Can you transcribe the data exactly? Leave the pictures out.

-------- Collected material

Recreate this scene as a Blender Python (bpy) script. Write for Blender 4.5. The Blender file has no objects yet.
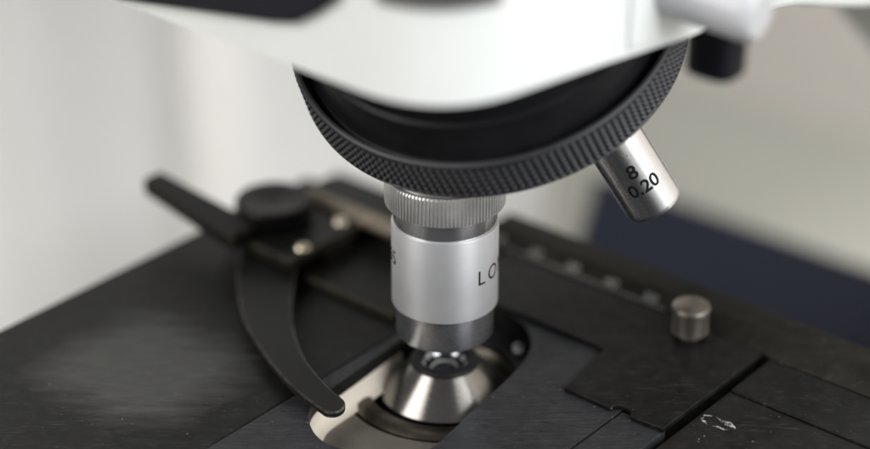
import bpy, bmesh, math, random
from mathutils import Vector, Matrix

# One Blender unit is one centimetre; every shape below is given in millimetres.
MM = 0.1
PI = math.pi
rad = math.radians
rnd = random.Random(7)
scene = bpy.context.scene
scene.unit_settings.system = 'METRIC'
scene.unit_settings.scale_length = 0.01
COL = scene.collection

# stage axes: s runs to the back edge, t to the right-hand edge of the square stage
AN = rad(50)
U = Vector((math.cos(AN), math.sin(AN), 0))
V = Vector((math.sin(AN), -math.cos(AN), 0))


def st(s, t, z=0.0):
    return U * s + V * t + Vector((0, 0, z))


# ------------------------------------------------------------------ materials
class NT:
    def __init__(self, name):
        self.m = bpy.data.materials.new(name)
        self.m.use_nodes = True
        self.t = self.m.node_tree
        self.b = self.t.nodes['Principled BSDF']

    def n(self, kind, **kw):
        o = self.t.nodes.new(kind)
        for k, v in kw.items():
            setattr(o, k, v)
        return o

    def l(self, a, b):
        self.t.links.new(a, b)

    def coords(self, scale=(1, 1, 1), rot=(0, 0, 0)):
        tc = self.n('ShaderNodeTexCoord')
        mp = self.n('ShaderNodeMapping')
        mp.inputs['Scale'].default_value = scale
        mp.inputs['Rotation'].default_value = rot
        self.l(tc.outputs['Object'], mp.inputs['Vector'])
        return mp.outputs['Vector']

    def noise(self, vec, scale, detail=4, rough=0.55, dist=0.0):
        o = self.n('ShaderNodeTexNoise')
        o.inputs['Scale'].default_value = scale
        o.inputs['Detail'].default_value = detail
        o.inputs['Roughness'].default_value = rough
        o.inputs['Distortion'].default_value = dist
        if vec is not None:
            self.l(vec, o.inputs['Vector'])
        return o.outputs['Fac']

    def ramp(self, fac, stops):
        o = self.n('ShaderNodeValToRGB')
        e = o.color_ramp.elements
        while len(e) < len(stops):
            e.new(0.5)
        for el, (p, c) in zip(e, stops):
            el.position = p
            el.color = (c[0], c[1], c[2], 1) if isinstance(c, (tuple, list)) else (c, c, c, 1)
        self.l(fac, o.inputs['Fac'])
        return o.outputs['Color']

    def mrange(self, fac, a, b, c, d):
        o = self.n('ShaderNodeMapRange')
        for i, v in enumerate((a, b, c, d)):
            o.inputs[i + 1].default_value = v
        self.l(fac, o.inputs[0])
        return o.outputs[0]

    def mix(self, fac, a, b):
        o = self.n('ShaderNodeMix', data_type='RGBA')
        for sock, v in ((o.inputs[0], fac), (o.inputs[6], a), (o.inputs[7], b)):
            if hasattr(v, 'links'):
                self.l(v, sock)
            elif isinstance(v, (tuple, list)):
                sock.default_value = (v[0], v[1], v[2], 1)
            else:
                sock.default_value = v
        return o.outputs[2]

    def math(self, op, a, b=0.0, clamp=False):
        o = self.n('ShaderNodeMath', operation=op, use_clamp=clamp)
        for sock, v in ((o.inputs[0], a), (o.inputs[1], b)):
            if hasattr(v, 'links'):
                self.l(v, sock)
            else:
                sock.default_value = v
        return o.outputs[0]

    def bump(self, h, strength, dist=0.002):
        o = self.n('ShaderNodeBump')
        o.inputs['Strength'].default_value = strength
        o.inputs['Distance'].default_value = dist
        self.l(h, o.inputs['Height'])
        self.l(o.outputs['Normal'], self.b.inputs['Normal'])
        return o

    def set(self, **kw):
        for k, v in kw.items():
            s = self.b.inputs[k.replace('_', ' ')]
            if hasattr(v, 'links'):
                self.l(v, s)
            elif isinstance(v, (tuple, list)):
                s.default_value = (v[0], v[1], v[2], 1)
            else:
                s.default_value = v
        return self.m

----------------

# Exercise result
Recreate this scene as a Blender Python (bpy) script. Write for Blender 4.5. The Blender file has no objects yet.
import bpy, bmesh, math, random
from mathutils import Vector, Matrix

# One Blender unit is one centimetre; every shape below is given in millimetres.
MM = 0.1
PI = math.pi
rad = math.radians
rnd = random.Random(7)
scene = bpy.context.scene
scene.unit_settings.system = 'METRIC'
scene.unit_settings.scale_length = 0.01
COL = scene.collection

# stage axes: s runs to the back edge, t to the right-hand edge of the square stage
AN = rad(50)
U = Vector((math.cos(AN), math.sin(AN), 0))
V = Vector((math.sin(AN), -math.cos(AN), 0))


def st(s, t, z=0.0):
    return U * s + V * t + Vector((0, 0, z))


# ------------------------------------------------------------------ materials
class NT:
    def __init__(self, name):
        self.m = bpy.data.materials.new(name)
        self.m.use_nodes = True
        self.t = self.m.node_tree
        self.b = self.t.nodes['Principled BSDF']

    def n(self, kind, **kw):
        o = self.t.nodes.new(kind)
        for k, v in kw.items():
            setattr(o, k, v)
        return o

    def l(self, a, b):
        self.t.links.new(a, b)

    def coords(self, scale=(1, 1, 1), rot=(0, 0, 0)):
        tc = self.n('ShaderNodeTexCoord')
        mp = self.n('ShaderNodeMapping')
        mp.inputs['Scale'].default_value = scale
        mp.inputs['Rotation'].default_value = rot
        self.l(tc.outputs['Object'], mp.inputs['Vector'])
        return mp.outputs['Vector']

    def noise(self, vec, scale, detail=4, rough=0.55, dist=0.0):
        o = self.n('ShaderNodeTexNoise')
        o.inputs['Scale'].default_value = scale
        o.inputs['Detail'].default_value = detail
        o.inputs['Roughness'].default_value = rough
        o.inputs['Distortion'].default_value = dist
        if vec is not None:
            self.l(vec, o.inputs['Vector'])
        return o.outputs['Fac']

    def ramp(self, fac, stops):
        o = self.n('ShaderNodeValToRGB')
        e = o.color_ramp.elements
        while len(e) < len(stops):
            e.new(0.5)
        for el, (p, c) in zip(e, stops):
            el.position = p
            el.color = (c[0], c[1], c[2], 1) if isinstance(c, (tuple, list)) else (c, c, c, 1)
        self.l(fac, o.inputs['Fac'])
        return o.outputs['Color']

    def mrange(self, fac, a, b, c, d):
        o = self.n('ShaderNodeMapRange')
        for i, v in enumerate((a, b, c, d)):
            o.inputs[i + 1].default_value = v
        self.l(fac, o.inputs[0])
        return o.outputs[0]

    def mix(self, fac, a, b):
        o = self.n('ShaderNodeMix', data_type='RGBA')
        for sock, v in ((o.inputs[0], fac), (o.inputs[6], a), (o.inputs[7], b)):
            if hasattr(v, 'links'):
                self.l(v, sock)
            elif isinstance(v, (tuple, list)):
                sock.default_value = (v[0], v[1], v[2], 1)
            else:
                sock.default_value = v
        return o.outputs[2]

    def math(self, op, a, b=0.0, clamp=False):
        o = self.n('ShaderNodeMath', operation=op, use_clamp=clamp)
        for sock, v in ((o.inputs[0], a), (o.inputs[1], b)):
            if hasattr(v, 'links'):
                self.l(v, sock)
            else:
                sock.default_value = v
        return o.outputs[0]

    def bump(self, h, strength, dist=0.002):
        o = self.n('ShaderNodeBump')
        o.inputs['Strength'].default_value = strength
        o.inputs['Distance'].default_value = dist
        self.l(h, o.inputs['Height'])
        self.l(o.outputs['Normal'], self.b.inputs['Normal'])
        return o

    def set(self, **kw):
        for k, v in kw.items():
            s = self.b.inputs[k.replace('_', ' ')]
            if hasattr(v, 'links'):
                self.l(v, s)
            elif isinstance(v, (tuple, list)):
                s.default_value = (v[0], v[1], v[2], 1)
            else:
                s.default_value = v
        return self.m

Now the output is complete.